A civilisation that built the Taj Mahal, Brihadeswara Temple (pic),
Konark, Hampi, Ajanta and countless others cannot now build a
pavement that is even, or a building that does not leak.

In the last Commonwealth Games in New Delhi, things were in a total mess even at the 11th hour, but we somehow pulled out a Jugaad to run the show. We patted ourselves on our backs while the entire world watched in disbelief. 

It would be worthwhile to examine the myths we tell about ourselves. The irony is that we are one of the most time-bound civilisations. Many of us follow ‘muhurat’—the auspicious time for every important event in our life. We do not dare be late and follow the time to the T. But we break all rules as following them makes us appear stupid like Karthikeya. This is most clear on our roads, and Indian driving is the greatest Jugaad. 

What is surprising is that we have inherited a culture that had created detailed manuals for each human activity and has strict rules on what ritual has to be done when, where and how. We abhor standardisation and claim it will stifle creativity, yet traditional Indian art forms—both performing and static—follow strict standardisation. They also allow creativity to flourish. We fail to observe the standardisation practised in ancient Indian temple buildings and ignore how creative the builders were within the limits of the standardisation. Even chanting of Vedas has strict rules of diction. This has been followed without a change for many thousand years, yet we proudly say that standardisation will not work. 

We cannot build systems and process that last as we are very innovative people we claim, yet we were the ones who created the despised caste system which even spelt out how much distance each caste should keep against each other. The system withstood the ravages of time and continues to plague our lives. 

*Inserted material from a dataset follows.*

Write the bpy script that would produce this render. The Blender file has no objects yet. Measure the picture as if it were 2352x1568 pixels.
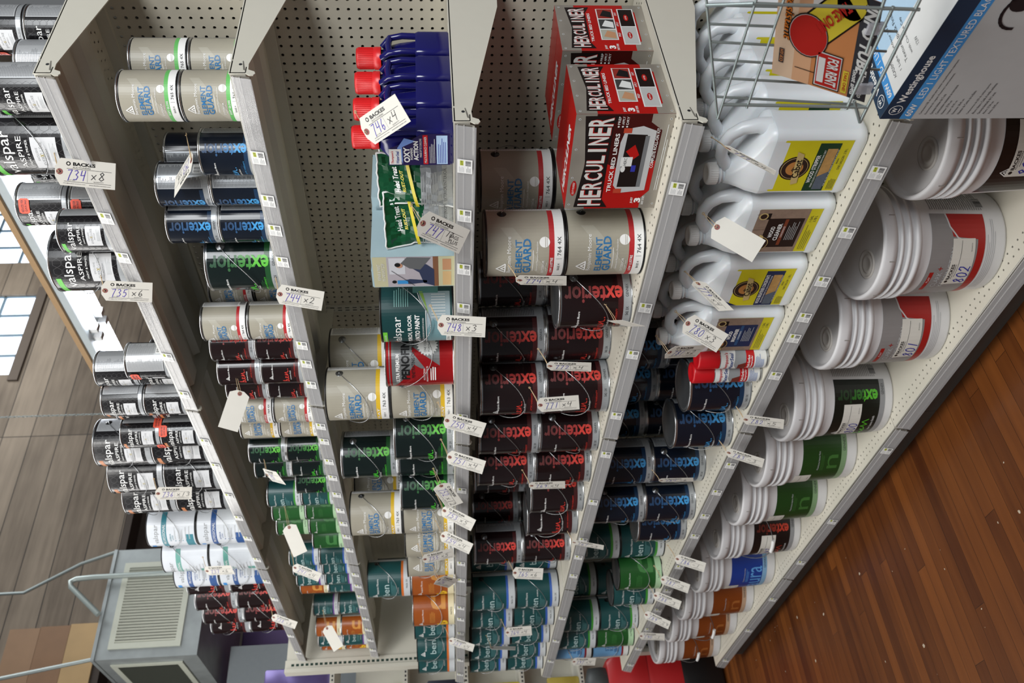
import bpy, math, random
from mathutils import Vector, Matrix
random.seed(7)
sc = bpy.context.scene
COL = sc.collection
IN = 0.0254
EYE = 64.0            # camera height above the floor, inches
pi = math.pi

# ------------------------------------------------------------------ camera
def make_camera():
    al, pt, ro, fpx = 0.660835, 0.085287, -0.027188, 1966.71
    F0 = Vector((-math.cos(al), math.sin(al), 0)); U0 = Vector((0, 0, 1))
    Rw = Vector((math.sin(al), math.cos(al), 0))
    F = F0*math.cos(pt) - U0*math.sin(pt)
    D = -(F0*math.sin(pt) + U0*math.cos(pt))
    c, s = math.cos(ro), math.sin(ro)
    right = Rw*s + D*c                 # the camera is held on its side
    up = Rw*c - D*s
    cam = bpy.data.cameras.new('camera'); ob = bpy.data.objects.new('camera', cam)
    COL.objects.link(ob)
    m = Matrix((right, up, -F)).transposed().to_4x4()
    m.translation = Vector((0, 0, EYE*IN))
    ob.matrix_world = m
    cam.sensor_width = 36.0; cam.lens = fpx/2352*36.0
    cam.clip_start = 0.05; cam.clip_end = 60
    cam.dof.use_dof = True; cam.dof.focus_distance = 1.95; cam.dof.aperture_fstop = 6.3
    sc.camera = ob
make_camera()

# ------------------------------------------------------------------ view, world, lights
sc.view_settings.view_transform = 'Standard'
sc.view_settings.look = 'None'
sc.view_settings.gamma = 1.0
sc.view_settings.use_curve_mapping = False
sc.view_settings.exposure = 0.12
w = bpy.data.worlds.new('hall_light'); sc.world = w; w.use_nodes = True
bgn = w.node_tree.nodes['Background']
bgn.inputs[0].default_value = (0.92, 0.96, 1.0, 1); bgn.inputs[1].default_value = 0.13
def area(name, x, y, z, tx, ty, tz, sx, sy, power, col=(1, 1, 1)):
    l = bpy.data.lights.new(name, 'AREA'); l.shape = 'RECTANGLE'; l.size = sx*IN; l.size_y = sy*IN
    l.energy = power; l.color = col
    o = bpy.data.objects.new(name, l); COL.objects.link(o)
    o.location = (x*IN, y*IN, (z+EYE)*IN)
    o.rotation_euler = (Vector((tx, ty, tz))-Vector((x, y, z))).to_track_quat('-Z', 'Y').to_euler()
    return o
area('aisle_overhead_fill', -60, -5, 92, -75, 60, 20, 150, 24, 70, (1.0, 0.98, 0.95))  # unseen area light added over the aisle; no tubes are modelled there
area('far_overhead_fill', -190, 0, 95, -170, 60, 0, 120, 30, 48, (1.0, 0.98, 0.95))  # second unseen overhead light, added and aimed at the far bay
area('far_wall_fill', -215, 230, 215, -300, 190, 150, 120, 60, 95, (0.95, 0.98, 1.0))  # added to brighten the plank wall, shining on it from inside the room
area('rear_overhead_fill', -150, 190, 170, -100, 60, 20, 160, 80, 130, (0.93, 0.97, 1.0))  # unseen light added above and behind the shelving; no roof window is modelled
area('near_end_fill', 125, -15, 82, -70, 72, 25, 100, 70, 215, (0.95, 0.98, 1.0))  # unseen fill added off the near end to brighten surfaces facing it

# ------------------------------------------------------------------ materials
def lin(h):
    h = h.lstrip('#'); o = []
    for i in (0, 2, 4):
        c = int(h[i:i+2], 16)/255
        o.append(c/12.92 if c <= .04045 else ((c+.055)/1.055)**2.4)
    return tuple(o)+(1,)
_M = {}
def M(hexc, rough=.5, metal=0, name=None, var=.05, scale=30, bump=0, **kw):
    key = (hexc, rough, metal, name)
    if key in _M: return _M[key]
    m = bpy.data.materials.new(name or 'paint_'+hexc.strip('#')); m.use_nodes = True
    nt = m.node_tree; b = nt.nodes['Principled BSDF']
    c = lin(hexc)
    tc = nt.nodes.new('ShaderNodeTexCoord'); n = nt.nodes.new('ShaderNodeTexNoise'); n.inputs['Scale'].default_value = scale
    nt.links.new(tc.outputs['Object'], n.inputs['Vector'])
    mr = nt.nodes.new('ShaderNodeMapRange'); mr.inputs[3].default_value = 1-var; mr.inputs[4].default_value = 1+var
    nt.links.new(n.outputs['Fac'], mr.inputs[0])
    mx = nt.nodes.new('ShaderNodeVectorMath'); mx.operation = 'SCALE'; mx.inputs[0].default_value = c[:3]
    nt.links.new(mr.outputs[0], mx.inputs['Scale']); nt.links.new(mx.outputs[0], b.inputs['Base Color'])
    b.inputs['Roughness'].default_value = rough; b.inputs['Metallic'].default_value = metal
    if bump:
        bp = nt.nodes.new('ShaderNodeBump'); bp.inputs['Strength'].default_value = bump; bp.inputs['Distance'].default_value = .002
        nt.links.new(n.outputs['Fac'], bp.inputs['Height']); nt.links.new(bp.outputs[0], b.inputs['Normal'])
    for k, v in kw.items(): b.inputs[k].default_value = v
    _M[key] = m; return m
def emis(name, hexc, s):
    m = bpy.data.materials.new(name); m.use_nodes = True; b = m.node_tree.nodes['Principled BSDF']
    b.inputs['Base Color'].default_value = lin(hexc); b.inputs['Emission Color'].default_value = lin(hexc); b.inputs['Emission Strength'].default_value = s
    return m
def mth(nt, op, a, b=None, c=None):
    n = nt.nodes.new('ShaderNodeMath'); n.operation = op
    for i, v in enumerate((a, b, c)):
        if v is None: continue
        if isinstance(v, (int, float)): n.inputs[i].default_value = v
        else: nt.links.new(v, n.inputs[i])
    return n.outputs[0]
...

A civilisation that built the Taj Mahal, Brihadeswara Temple, Konark, Hampi, Ajanta and countless others cannot now build a pavement that is even, or a building that does not leak. The civilisation that could raise the towers of Madurai Meenakshi Temple or Qutb Minar cannot raise an electric post that stands straight. One wonders how a civilisation that relished the poetic carvings of Halebeed can tolerate such a monstrosity.

That is what Jugaad has given us, a run-of-the-mill society. Everything is all right in India if it works even if barely. Smartness is in finding shortcuts. No wonder, our contribution to modern science and humanity is negligible. There has been no substantial innovation that came from India that has changed humanity in the last few 100 years. We are busy Jugaading our lives. What has gone wrong? Perhaps the story narrated in the beginning holds the key. The story does not end with Ganesha winning. Karthikeya is livid and he leaves Kailasa and goes to Palani Hills as a mendicant.

Shiva pleads with him to return, but Karthikeya refuses. He advises Shiva on the meaning of pranava, the Om and the process to achieve atmabrahmavidya. This was how the story was told in an India when we were building great temples, inventing steel, flourishing in maths and science and were the leading light of humanity. Now we delight in our ancient glories and do Jugaad while bad-mouthing the civilisations that have marched past us.

We desperately try to prove that every invention that happens was invented during the Vedic period and continue to tell stories that suits us.